Sur la route qui mène à Yaoundé, une meute de chiens en provenance de Mbalmayo avance, certains complètement dépourvus de poils, car ils se sont échappés du feu. Gascogne, le meilleur chien avait reçu tellement de coups qu’il a fait le mort ; les cuisiniers le croyant mort l’ont jeté dans les flammes, d’un bond il s’en est tiré. Le seul chien rusé s’était enfui pour retrouver son ancien maître, qui l’attendait également de pied ferme pour le cuire dans une eau bouillante chauffant depuis une heure. La seule option qui restait était de rejoindre la meute qui se dirigeait vers Yaoundé pour trouver protection.Cette histoire ne ressemble à aucune autre de celles que l’on trouve dans nos rubriques des faits divers ; elle devrait y figurer car elle pose un problème insoluble malgré sa simplicité exemplaire pour cette population qui la vit une affaire sérieuse comme un fait banal.
Le convoi mené par Boxer, le chien le plus fougueux, est déçu par les goûts immodérés d’une population cynique. Enragée, la meute est prête à en découdre avec quiconque se dresse sur leur route ; parmi eux un chien albinos frais comme un poisson sorti de l’eau. Généralement, dans cette petite ville de Mbalmayo, règne une ambiance matinale. Mais si l’on constate un silence de mort, c’est que la population attend dans un endroit son morceau de chien entrain d’être préparé , car il faut au moins 10 heures pour que l’assaisonnement imprègne la chair de cet animal, compagnon de l’homme. Nous connaissons bien l’affaire des chiens, puisqu’en Chine cela se mange, tout comme au Cameroun, bien que cela ne soit pas encore propagé à l’extérieur.

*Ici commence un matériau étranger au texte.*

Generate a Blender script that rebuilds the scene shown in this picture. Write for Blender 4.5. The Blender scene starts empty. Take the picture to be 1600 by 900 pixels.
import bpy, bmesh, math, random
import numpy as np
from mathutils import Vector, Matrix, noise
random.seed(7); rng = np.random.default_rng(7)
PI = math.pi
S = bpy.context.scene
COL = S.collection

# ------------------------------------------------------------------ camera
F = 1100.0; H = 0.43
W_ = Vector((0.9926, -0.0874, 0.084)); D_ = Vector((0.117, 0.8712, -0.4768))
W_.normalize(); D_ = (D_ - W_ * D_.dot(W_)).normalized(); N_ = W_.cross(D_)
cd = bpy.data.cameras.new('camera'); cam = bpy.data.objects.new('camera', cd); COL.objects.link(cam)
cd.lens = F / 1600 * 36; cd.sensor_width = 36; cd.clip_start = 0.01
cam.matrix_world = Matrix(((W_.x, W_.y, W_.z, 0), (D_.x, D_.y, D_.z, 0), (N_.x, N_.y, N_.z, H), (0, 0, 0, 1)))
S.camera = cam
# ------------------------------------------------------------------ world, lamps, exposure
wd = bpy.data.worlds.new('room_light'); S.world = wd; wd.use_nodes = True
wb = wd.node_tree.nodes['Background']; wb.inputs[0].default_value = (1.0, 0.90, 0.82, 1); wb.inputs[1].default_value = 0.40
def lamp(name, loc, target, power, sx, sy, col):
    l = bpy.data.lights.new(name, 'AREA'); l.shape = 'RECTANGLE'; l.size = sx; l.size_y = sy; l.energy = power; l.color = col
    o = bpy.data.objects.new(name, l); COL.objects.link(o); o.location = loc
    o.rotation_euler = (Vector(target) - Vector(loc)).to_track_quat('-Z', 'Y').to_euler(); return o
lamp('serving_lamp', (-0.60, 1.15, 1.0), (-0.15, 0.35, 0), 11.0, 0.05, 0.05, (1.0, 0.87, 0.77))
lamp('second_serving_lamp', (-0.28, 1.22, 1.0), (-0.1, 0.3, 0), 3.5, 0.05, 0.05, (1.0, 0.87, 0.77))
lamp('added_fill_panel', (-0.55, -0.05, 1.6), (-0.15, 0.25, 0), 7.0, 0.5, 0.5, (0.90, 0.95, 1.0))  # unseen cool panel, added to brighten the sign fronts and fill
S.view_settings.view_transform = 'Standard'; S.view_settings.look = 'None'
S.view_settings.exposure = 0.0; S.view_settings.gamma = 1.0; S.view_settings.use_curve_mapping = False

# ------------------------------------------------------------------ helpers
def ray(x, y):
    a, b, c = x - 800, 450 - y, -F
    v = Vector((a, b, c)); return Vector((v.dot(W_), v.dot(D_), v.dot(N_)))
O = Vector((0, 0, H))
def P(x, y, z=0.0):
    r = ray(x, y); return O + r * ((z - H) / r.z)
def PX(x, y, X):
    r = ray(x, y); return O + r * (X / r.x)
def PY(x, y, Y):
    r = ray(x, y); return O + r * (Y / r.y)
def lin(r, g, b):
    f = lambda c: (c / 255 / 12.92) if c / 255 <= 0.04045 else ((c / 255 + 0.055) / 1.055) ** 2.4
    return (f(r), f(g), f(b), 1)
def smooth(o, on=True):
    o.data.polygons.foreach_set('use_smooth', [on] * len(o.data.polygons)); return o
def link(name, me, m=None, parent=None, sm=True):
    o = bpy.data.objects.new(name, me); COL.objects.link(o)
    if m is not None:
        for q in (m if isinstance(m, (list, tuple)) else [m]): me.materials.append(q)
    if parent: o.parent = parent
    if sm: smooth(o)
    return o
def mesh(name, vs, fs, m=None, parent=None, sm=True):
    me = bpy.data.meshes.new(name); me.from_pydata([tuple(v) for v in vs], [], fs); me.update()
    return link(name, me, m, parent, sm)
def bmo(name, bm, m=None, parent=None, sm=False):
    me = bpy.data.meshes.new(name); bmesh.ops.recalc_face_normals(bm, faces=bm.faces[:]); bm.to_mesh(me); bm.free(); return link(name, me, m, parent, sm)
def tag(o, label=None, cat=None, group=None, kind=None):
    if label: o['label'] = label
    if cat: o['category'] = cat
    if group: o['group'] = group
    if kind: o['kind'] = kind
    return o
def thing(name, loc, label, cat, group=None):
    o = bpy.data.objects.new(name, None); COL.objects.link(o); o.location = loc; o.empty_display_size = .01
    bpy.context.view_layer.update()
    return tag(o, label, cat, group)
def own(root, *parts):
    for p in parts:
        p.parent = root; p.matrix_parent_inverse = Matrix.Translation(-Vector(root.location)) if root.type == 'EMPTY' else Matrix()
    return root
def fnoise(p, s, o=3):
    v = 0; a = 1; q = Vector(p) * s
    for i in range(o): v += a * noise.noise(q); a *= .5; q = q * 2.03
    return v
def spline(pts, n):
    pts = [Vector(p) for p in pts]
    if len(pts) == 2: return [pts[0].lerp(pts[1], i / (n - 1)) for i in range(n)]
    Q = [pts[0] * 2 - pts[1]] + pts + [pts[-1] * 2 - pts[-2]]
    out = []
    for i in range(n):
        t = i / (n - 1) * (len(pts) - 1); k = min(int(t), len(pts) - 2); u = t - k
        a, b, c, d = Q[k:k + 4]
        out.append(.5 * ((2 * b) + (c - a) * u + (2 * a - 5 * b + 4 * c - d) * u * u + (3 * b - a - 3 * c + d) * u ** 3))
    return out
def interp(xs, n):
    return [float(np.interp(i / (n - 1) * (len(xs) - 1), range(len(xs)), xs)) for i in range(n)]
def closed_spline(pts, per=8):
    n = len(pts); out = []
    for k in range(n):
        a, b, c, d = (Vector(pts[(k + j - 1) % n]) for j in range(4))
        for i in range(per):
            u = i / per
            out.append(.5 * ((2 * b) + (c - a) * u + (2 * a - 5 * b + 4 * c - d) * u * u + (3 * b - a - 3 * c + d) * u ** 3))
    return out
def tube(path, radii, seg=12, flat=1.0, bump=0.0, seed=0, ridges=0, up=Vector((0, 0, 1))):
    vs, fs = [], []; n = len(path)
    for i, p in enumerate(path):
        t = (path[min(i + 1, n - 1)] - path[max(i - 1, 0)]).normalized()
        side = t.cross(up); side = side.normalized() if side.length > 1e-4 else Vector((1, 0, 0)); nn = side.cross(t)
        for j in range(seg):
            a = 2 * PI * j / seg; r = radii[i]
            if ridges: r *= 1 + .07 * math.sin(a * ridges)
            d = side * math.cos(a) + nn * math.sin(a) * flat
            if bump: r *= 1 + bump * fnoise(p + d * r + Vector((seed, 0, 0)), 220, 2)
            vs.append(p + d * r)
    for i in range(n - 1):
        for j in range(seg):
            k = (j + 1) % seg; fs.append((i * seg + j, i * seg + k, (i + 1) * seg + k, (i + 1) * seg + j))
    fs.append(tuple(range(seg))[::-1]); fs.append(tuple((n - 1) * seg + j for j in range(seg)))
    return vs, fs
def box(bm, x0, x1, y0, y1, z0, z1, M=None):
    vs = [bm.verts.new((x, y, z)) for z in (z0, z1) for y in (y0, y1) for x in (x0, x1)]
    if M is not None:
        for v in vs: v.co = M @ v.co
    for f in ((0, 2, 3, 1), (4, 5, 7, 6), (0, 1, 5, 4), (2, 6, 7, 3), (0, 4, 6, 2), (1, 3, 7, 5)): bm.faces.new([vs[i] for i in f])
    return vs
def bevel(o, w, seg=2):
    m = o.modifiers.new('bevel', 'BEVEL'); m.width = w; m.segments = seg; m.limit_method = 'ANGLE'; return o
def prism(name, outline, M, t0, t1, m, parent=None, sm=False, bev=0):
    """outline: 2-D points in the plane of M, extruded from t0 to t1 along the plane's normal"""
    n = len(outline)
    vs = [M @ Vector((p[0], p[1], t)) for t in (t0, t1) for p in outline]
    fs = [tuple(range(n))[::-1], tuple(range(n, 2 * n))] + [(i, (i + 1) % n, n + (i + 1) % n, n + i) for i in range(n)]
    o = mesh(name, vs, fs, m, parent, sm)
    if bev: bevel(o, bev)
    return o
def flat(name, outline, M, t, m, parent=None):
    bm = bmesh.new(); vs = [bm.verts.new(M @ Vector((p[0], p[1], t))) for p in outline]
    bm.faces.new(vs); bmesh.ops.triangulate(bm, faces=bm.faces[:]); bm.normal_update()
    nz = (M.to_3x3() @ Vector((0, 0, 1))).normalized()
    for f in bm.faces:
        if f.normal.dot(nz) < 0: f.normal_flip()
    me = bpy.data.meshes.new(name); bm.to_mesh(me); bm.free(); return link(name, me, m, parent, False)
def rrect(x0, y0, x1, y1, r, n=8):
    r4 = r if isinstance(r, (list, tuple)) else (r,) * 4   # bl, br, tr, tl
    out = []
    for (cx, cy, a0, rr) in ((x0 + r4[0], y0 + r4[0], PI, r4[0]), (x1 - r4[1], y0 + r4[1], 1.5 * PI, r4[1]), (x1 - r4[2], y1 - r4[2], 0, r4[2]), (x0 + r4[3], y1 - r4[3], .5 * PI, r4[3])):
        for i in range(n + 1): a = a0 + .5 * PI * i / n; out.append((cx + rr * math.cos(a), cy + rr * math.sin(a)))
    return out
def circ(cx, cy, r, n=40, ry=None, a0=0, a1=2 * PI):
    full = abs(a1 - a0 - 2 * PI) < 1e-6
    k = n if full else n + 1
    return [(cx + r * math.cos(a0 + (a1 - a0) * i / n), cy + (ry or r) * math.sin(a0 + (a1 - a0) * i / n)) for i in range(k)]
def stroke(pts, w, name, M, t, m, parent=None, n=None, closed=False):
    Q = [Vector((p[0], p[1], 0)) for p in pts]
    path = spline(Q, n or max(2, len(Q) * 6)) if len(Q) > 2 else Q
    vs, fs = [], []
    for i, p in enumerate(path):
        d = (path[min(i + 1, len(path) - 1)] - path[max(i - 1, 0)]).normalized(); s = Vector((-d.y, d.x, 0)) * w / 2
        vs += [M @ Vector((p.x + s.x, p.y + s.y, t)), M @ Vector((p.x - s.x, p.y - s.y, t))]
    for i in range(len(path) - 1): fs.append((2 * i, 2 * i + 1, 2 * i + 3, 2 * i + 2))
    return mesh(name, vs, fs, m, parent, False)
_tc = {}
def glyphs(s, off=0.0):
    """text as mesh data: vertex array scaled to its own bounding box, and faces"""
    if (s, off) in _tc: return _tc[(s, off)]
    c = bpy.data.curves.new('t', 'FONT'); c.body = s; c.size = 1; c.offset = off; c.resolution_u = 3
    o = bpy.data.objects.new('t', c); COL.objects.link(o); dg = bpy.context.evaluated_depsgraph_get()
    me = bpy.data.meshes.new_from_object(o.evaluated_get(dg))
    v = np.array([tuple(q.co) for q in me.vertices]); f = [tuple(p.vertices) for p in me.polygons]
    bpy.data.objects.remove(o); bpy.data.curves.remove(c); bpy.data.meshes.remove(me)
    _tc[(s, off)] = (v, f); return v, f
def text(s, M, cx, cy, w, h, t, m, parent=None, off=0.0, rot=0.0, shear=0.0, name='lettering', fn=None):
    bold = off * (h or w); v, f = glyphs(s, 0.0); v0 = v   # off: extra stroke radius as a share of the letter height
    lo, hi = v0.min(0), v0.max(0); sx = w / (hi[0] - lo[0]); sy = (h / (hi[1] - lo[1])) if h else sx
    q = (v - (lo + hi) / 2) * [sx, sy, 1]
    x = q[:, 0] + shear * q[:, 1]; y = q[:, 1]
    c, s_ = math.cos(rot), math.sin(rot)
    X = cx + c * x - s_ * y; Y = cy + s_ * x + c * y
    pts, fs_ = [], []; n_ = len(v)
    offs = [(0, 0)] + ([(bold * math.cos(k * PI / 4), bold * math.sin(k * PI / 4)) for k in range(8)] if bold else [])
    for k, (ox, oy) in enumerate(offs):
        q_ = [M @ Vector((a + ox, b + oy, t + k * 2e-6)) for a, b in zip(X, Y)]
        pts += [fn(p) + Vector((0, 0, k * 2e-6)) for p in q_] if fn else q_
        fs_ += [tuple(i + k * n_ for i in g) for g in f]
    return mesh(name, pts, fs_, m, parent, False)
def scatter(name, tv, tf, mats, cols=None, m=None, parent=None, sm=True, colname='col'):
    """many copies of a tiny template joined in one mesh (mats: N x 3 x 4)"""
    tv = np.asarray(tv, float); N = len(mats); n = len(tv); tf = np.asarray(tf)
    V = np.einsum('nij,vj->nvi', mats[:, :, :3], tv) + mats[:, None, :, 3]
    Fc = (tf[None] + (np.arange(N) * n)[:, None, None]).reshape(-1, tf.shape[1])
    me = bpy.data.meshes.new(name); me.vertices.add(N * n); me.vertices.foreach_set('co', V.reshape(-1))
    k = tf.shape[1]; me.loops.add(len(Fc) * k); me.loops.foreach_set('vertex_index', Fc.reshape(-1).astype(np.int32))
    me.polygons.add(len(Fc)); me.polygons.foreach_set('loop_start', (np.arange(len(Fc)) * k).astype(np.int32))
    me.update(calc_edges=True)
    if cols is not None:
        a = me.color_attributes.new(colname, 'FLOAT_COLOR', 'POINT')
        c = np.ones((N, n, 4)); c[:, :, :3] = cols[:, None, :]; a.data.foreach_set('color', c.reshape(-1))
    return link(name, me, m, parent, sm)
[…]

Les chiens sont consommés et les pouvoirs publics n’ont pas le droit de s’immiscer dans les affaires des rituels traditionnels, surtout lorsqu’il s’agit de traditions séculaires. Les faits sociaux qui reviennent régulièrement dans les villes du sud, telles que Mbalmayo, Ebolowa jusqu’à Ambam, sont souvent liés à l’histoire d’un chien abattu et consommé sur-le-champ. La ville en raffole. Au cours d’un passage à Ebolowa, j’ai trouvé la population en émoi, des disputes éclataient, et la raison en était qu’une voiture venait de percuter un chien, le tuant sur le coup. Les morceaux de chair éparpillés par la violence de l’accident avaient suscité une recherche frénétique de fragments de viande parmi la population.
C’est là que j’ai réalisé pour la première fois que le chien était consommé dans certaines régions de nos pays. Je connaissais déjà les rites pratiqués avec les chiens, comme leur égorgement en amont d’une rivière et la consommation de leur sang pour se protéger des morts violentes. Mais les voir mangés, cela me déconcertait. À Mbalmayo, c’était une fascination. La longue cohabitation avec ces animaux domestiques n’avait en rien diminué la fascination que le chien exerçait sur cette population. Ce qui surprenait les observateurs extérieurs, c’était de voir toute une communauté rassemblée autour du même animal, quel que soit sa beauté, son utilité ou l’affection qu’on lui portait.
En général, lorsque la viande était préparé, le chef s’appropriait le cerveau ou la tête, les notables prenaient les pattes, et la population se partageait les testicules et les yeux. Pour les enfants, on leur servait les excréments et les urines. À présent, il ne reste qu’un seul chien à Mbalmayo, le berger allemand d’un expatrié. Celui-ci a engagé un agent de sécurité pour veiller sur son beau berger, car si la population aime les chiens du village, celui venu d’Allemagne reste ensorcelant. L’expatrié ne quitte plus son berger, même lorsqu’il va aux toilettes, il l’emmène avec lui. Après le chien on se demandera ce que cette population mangera un jour ? Tout n’est que désolation.